Update: The Drinkery's license is renewed; it's a good day for the city - Entrepreneur Generations

Update: Today (June 2), the Baltimore Liquor Board reversed their decision to take away The Drinkery's liquor license. The reversal occurred because one of the most vocal protesters of The Drinkery, Jason Curtis, holds a liquor license at Hotel Indigo, and it's against the rules for liquor board protests to be made by other (competing) liquor license holders.

As you can guess from my other entry, I'm very happy about the reversal, and hope that the smatterings of protests I read on Facebook and Twitter helped contribute to it, although it also could simply have been a clear rule violation. The targeting by largely white neighborhood members of the gay bar whose clientele is largely African American always had the stench of racism on it, and it seemed an especially egregious gentrification-fueled scapegoating of a decades-old institution when it occurred less than a year after The Hippo closed its doors.
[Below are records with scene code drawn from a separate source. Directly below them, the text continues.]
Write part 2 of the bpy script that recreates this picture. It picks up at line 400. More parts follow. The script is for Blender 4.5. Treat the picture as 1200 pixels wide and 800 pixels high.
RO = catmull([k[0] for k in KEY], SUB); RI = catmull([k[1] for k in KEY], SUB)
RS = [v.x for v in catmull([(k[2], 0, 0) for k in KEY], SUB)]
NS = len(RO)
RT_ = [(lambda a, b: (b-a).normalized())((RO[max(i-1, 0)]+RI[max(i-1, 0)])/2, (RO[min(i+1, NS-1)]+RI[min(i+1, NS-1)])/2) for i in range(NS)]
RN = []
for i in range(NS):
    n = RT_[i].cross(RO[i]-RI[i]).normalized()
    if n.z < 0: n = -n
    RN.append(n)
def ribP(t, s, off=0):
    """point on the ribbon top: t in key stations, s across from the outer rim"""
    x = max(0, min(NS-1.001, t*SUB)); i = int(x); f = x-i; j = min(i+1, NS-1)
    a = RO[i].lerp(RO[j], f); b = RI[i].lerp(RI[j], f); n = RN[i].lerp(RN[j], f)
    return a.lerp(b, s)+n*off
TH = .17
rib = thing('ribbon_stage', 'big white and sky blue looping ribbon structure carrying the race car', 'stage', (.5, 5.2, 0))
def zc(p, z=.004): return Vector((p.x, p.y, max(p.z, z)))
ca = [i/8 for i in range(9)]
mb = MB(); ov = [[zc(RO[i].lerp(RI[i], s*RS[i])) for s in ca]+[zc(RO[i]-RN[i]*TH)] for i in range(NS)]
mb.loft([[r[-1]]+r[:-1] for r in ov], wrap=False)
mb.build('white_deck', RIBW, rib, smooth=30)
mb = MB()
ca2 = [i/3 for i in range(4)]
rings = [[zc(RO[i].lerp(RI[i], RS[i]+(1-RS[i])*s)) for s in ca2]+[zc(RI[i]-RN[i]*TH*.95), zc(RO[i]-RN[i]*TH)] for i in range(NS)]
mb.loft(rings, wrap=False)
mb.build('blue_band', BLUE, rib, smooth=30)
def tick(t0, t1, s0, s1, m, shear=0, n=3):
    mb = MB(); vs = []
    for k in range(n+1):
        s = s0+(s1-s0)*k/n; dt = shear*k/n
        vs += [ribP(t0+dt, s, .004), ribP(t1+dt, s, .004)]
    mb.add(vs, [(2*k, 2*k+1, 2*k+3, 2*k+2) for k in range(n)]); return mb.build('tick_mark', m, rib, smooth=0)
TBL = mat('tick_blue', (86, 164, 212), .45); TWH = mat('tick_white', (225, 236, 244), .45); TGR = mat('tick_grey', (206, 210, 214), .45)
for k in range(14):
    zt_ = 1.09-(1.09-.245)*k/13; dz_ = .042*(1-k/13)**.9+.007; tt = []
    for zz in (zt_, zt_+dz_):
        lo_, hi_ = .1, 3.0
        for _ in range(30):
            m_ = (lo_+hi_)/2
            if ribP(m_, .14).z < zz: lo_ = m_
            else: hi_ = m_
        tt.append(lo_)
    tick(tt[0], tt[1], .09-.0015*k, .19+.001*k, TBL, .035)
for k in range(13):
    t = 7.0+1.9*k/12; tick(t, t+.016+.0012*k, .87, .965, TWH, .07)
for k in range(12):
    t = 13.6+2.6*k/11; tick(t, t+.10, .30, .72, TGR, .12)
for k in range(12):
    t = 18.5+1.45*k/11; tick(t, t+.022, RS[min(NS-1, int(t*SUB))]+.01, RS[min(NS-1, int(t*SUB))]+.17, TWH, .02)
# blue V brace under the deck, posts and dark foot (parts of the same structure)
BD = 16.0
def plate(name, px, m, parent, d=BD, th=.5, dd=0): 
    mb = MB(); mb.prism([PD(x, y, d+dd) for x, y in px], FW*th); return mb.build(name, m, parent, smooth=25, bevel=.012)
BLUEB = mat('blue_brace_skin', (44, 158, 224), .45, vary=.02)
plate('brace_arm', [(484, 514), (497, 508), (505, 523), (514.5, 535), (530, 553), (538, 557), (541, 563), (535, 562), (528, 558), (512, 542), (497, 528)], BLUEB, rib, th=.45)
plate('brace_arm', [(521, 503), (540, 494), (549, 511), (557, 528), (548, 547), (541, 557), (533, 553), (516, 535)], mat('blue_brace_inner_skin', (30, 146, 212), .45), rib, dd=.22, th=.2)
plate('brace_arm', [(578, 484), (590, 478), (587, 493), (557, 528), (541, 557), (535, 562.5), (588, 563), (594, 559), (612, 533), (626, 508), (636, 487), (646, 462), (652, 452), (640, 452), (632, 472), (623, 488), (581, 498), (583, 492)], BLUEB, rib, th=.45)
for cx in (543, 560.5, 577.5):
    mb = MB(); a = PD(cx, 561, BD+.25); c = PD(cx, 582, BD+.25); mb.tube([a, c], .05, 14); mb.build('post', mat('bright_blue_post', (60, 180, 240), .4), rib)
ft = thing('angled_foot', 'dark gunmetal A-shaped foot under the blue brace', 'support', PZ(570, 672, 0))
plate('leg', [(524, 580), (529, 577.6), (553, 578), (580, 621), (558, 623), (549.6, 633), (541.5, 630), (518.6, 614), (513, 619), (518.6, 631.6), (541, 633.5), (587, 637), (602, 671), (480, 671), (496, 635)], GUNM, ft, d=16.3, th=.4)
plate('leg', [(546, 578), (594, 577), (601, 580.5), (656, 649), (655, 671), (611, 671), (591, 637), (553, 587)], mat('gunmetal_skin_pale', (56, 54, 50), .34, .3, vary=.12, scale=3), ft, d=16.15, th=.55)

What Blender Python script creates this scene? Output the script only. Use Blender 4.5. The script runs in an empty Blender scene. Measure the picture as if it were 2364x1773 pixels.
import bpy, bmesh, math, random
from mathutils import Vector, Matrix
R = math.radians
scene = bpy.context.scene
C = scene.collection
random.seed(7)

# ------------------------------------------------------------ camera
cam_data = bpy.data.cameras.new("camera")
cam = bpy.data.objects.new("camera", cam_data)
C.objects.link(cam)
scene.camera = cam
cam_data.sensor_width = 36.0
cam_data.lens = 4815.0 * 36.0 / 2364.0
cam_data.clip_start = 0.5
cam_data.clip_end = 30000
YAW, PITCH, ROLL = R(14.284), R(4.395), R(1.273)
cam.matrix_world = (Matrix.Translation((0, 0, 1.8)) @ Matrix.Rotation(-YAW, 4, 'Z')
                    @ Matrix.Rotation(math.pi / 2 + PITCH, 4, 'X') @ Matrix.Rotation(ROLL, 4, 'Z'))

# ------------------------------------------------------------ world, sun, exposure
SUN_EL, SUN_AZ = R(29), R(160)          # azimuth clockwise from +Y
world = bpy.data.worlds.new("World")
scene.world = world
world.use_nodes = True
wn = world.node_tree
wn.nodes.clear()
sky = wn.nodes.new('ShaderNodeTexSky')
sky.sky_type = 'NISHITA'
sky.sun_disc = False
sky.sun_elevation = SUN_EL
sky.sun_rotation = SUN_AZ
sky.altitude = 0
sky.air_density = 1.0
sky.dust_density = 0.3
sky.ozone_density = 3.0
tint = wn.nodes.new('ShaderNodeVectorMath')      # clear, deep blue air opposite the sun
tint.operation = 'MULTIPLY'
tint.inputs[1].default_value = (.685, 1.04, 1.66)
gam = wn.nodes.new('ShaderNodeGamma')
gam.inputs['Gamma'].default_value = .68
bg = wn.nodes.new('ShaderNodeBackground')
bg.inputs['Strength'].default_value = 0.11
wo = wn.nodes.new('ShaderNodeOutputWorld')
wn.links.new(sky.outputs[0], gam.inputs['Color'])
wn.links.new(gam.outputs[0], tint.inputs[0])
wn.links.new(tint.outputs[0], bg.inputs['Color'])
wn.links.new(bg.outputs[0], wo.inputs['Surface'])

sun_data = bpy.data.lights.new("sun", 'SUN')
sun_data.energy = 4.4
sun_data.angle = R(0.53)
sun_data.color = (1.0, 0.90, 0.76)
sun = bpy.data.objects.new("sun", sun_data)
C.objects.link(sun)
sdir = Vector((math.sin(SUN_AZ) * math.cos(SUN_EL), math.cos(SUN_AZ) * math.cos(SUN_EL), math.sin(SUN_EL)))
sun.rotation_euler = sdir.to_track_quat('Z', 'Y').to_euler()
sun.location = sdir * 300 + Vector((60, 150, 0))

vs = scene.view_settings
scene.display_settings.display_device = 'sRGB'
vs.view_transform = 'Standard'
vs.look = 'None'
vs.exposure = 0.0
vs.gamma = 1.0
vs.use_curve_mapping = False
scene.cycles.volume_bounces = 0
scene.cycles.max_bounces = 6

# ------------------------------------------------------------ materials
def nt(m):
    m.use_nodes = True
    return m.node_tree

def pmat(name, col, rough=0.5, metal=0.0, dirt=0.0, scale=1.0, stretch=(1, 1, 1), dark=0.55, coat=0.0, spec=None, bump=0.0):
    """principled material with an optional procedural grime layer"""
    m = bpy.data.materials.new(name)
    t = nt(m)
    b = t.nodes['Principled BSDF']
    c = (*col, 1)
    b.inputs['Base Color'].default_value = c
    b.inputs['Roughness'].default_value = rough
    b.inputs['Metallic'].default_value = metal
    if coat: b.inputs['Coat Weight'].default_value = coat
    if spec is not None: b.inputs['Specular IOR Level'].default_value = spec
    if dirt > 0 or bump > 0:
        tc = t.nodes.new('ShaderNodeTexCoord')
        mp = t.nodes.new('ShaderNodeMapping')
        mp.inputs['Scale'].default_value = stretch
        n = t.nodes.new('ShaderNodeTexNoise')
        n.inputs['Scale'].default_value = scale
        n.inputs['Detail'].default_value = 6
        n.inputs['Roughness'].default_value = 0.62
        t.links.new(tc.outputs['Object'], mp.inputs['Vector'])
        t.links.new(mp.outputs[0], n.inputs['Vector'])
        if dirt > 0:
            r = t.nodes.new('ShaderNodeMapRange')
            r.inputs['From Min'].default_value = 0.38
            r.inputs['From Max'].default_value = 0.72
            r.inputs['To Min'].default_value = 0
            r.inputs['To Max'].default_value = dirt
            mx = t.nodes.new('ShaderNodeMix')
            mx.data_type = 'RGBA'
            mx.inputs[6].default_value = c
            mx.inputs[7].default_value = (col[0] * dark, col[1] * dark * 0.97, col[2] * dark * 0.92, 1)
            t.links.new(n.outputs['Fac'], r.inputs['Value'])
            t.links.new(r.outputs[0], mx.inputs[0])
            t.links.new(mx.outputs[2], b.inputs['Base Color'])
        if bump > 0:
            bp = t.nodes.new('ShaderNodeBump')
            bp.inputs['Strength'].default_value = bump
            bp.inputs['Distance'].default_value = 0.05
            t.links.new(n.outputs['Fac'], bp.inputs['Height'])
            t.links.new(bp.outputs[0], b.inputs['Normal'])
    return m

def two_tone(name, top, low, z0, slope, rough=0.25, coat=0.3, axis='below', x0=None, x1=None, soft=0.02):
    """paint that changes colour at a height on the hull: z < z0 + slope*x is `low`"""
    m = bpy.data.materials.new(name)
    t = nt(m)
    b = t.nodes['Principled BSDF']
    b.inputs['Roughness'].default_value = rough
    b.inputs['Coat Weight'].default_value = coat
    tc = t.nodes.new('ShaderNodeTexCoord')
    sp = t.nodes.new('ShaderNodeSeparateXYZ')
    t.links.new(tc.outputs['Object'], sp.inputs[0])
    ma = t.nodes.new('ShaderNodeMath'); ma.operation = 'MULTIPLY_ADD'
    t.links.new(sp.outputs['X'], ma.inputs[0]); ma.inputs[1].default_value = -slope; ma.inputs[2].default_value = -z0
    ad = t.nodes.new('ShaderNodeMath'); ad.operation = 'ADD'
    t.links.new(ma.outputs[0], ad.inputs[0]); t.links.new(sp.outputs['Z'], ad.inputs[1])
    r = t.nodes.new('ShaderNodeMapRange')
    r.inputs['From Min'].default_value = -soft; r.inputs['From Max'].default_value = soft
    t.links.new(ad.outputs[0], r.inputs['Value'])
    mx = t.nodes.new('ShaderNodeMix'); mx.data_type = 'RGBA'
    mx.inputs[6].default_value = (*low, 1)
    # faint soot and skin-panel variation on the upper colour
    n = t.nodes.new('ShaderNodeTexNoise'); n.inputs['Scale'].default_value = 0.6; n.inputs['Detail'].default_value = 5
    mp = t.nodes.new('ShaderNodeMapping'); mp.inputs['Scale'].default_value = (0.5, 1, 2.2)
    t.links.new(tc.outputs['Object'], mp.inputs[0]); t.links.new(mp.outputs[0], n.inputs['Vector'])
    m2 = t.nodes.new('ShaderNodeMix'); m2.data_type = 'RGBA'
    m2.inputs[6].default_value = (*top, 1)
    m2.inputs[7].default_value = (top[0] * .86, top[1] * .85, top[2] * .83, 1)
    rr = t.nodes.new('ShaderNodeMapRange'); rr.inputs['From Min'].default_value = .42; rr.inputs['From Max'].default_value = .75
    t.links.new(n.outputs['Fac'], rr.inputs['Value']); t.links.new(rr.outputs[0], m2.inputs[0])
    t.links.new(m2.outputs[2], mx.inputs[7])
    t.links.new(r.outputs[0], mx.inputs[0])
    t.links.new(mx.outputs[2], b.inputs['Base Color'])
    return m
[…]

And it was sad to me on a personal level, because I liked The Drinkery, in my experience it easily was the friendliest and most laid-back gay bar in the Baltimore.

I do think The Drinkery's 87-year old owner Fred Allen should be more responsive, perhaps hire a door man, though. In a perfect world, Allen will sell The Drinkery in the next year or two to a more active and receptive owner, one who will usher this cool little bar to its 50th and 60th anniversaries, because I do think that this license renewal controversy could be an annual event. His own odiously racist letter to a protesting neighbor, threatening to sell the bar to a "black" owner who wanted to open a strip club, was especially repugnant.

I'm pleased, however, that Baltimore doesn't have the black eye of having a bunch of mostly white neighbors organizing to close down the most prominent black gay bar in the city. Anyone who has ever been through Federal Hill's Cross Street, the Canton Square, or Fells Point at around midnight or 1 a.m. know about the crowds of mostly white people loudly carousing int he streets; that this is allowed, and the overblown charges against The Drinkery (again, no arrest in its 40-year history, only 3 unsubstantiated noise complaints) smacks of white privilege. Ultimately, this feels like a victory against racist practices by city government, and I hope The Drinkery's ownership makes a few changes to make sure this doesn't happen again.

Now, with that being said, who's up for celebratory drinks?